Je suis, j’ai toujours été, un fervent partisan du non cumul des mandats. Et un mandat comme celui de président de région est, à mes yeux, suffisamment prenant (et exigent) pour se suffire à lui même. Je l’estimais déjà incompatible avec celui de sénateur, à plus forte raison avec celui de ministre. J’ajouterais que la nature même de la mission ministérielle confiée à Philippe Richert (ministre auprès du ministre de l’intérieur, de l’outre-mer, des collectivités territoriales et de l’immigration, chargé des collectivités territoriales) crée de fait un conflit d’intérêts évident : être chargé des collectivités locales tout en étant soi-même à la tête de l’une de ces collectivités posera tôt ou tard problème. Il serait donc logique qu’il renonçât à la présidence du Conseil Régional.
Ce qui, fort logiquement, porterait à la tête de celui-ci le premier vice-président André Reichardt. Et ceci pose un second problème. L’entrée au gouvernement de Philippe Richert entraîne sa démission du Sénat (dont il est toujours questeur malgré son engagement à démissionner) et son remplacement par… André Reichardt. Ce qui était valable pour l’un, l’est pour l’autre : André Reichardt devra faire un choix, la présidence régionale ou le Sénat.
Tout cela, bien sûr, suppose un minimum d’éthique et de conscience politique. Aujourd’hui, l’espoir est encore permis.
Mais qu’en est-il de l’électeur de base ? Je veux parler de celui qui, il y a quelques mois, a porté Philippe Richert à la tête de l’exécutif régional. Considérera-t-il cette nomination comme une juste reconnaissance du travail accomplie ? Considérera-t-il, au contraire, qu’accepter ce poste c’est trahir sa confiance en renonçant à la mission qu’il lui a confié ?
SI l’on se place du strict point de vue électoral, les Français n’élisent pas leur président de région, ils votent pour une liste. Tout comme ils n’élisent pas directement leur maire, mais un conseil municipal. Dans les deux cas, le choix final incombe à ces élus. Mais cela n’est que pure théorie et, de fait, c’est bel et bien le chef de file déclaré qui emporte la décision des électeurs. Ce qui nous ramène à notre problème.

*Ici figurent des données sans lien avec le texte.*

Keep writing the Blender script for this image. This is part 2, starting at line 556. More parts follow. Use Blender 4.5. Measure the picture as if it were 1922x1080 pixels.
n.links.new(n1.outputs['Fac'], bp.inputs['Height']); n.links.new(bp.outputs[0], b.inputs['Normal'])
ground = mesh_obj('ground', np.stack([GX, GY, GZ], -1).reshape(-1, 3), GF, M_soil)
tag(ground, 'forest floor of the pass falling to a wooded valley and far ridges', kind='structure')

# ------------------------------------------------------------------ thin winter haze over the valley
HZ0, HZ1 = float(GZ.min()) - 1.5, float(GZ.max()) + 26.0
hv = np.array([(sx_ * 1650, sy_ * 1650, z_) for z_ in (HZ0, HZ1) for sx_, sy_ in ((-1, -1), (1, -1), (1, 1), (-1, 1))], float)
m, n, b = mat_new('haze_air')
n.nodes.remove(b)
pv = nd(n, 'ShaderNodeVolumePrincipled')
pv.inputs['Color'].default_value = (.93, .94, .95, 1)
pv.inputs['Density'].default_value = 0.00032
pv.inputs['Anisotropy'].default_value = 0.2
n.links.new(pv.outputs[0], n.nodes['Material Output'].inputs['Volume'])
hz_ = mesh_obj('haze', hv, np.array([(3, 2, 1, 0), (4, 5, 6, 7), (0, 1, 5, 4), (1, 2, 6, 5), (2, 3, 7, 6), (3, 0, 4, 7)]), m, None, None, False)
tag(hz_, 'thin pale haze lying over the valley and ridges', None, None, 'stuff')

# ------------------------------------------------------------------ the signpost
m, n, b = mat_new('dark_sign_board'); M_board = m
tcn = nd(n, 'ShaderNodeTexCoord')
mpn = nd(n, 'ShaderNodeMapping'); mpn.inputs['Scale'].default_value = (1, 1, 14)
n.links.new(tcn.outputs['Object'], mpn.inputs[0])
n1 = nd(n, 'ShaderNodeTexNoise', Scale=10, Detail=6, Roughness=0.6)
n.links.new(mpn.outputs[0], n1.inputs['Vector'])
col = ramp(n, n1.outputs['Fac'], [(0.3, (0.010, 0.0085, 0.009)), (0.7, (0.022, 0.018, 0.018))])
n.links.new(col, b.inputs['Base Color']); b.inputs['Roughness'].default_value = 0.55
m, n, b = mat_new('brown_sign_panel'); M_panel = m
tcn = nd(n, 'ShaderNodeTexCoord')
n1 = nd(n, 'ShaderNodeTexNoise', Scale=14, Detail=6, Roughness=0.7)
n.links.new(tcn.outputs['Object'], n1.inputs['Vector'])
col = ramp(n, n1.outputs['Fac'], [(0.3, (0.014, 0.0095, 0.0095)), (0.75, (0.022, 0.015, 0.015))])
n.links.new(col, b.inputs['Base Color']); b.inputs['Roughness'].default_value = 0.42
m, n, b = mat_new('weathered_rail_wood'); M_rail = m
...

Il n’est pas simple, j’en conviens, mais il crée un véritable malaise, moins chez le militant que cette nomination réjouirait plutôt, que chez le simple électeur. Et ce qui remis en cause, c’est la confiance que l’on peut accorder à celles et ceux qui sollicitent nos suffrages si, à la première occasion, ils semblent renoncer à leurs premiers engagements pour en accepter d’autres.
Reste la possibilité que Philippe Richert conserve la présidence de région pour, justement, ne pas décevoir ses électeurs. Dans ce cas, en plus du conflit d’intérêts évoqué plus haut, cela jettera un sérieux discrédit sur la fonction.
Accessoirement, cela pose aussi le problème de la composition du gouvernement : réussira-t-on, un jour, dans ce pays, à comprendre qu’un poste ministériel n’est pas une récompense pour service rendu ? Mais commençons déjà par définir, une fois pour toute, de grands ministères dont les compétences ne changent pas à chaque remaniement. Ce sera un énorme progrès et une source d’économie que personne ne semble mesurer. J’invite ceux qui sont si promptes à calculer la moindre petite dépense de l’Etat à chiffrer le coût de ces changements (plaques, papiers officiels, cachets, sites… de toutes les administrations dont le ministère de tutelle change simplement de dénomination).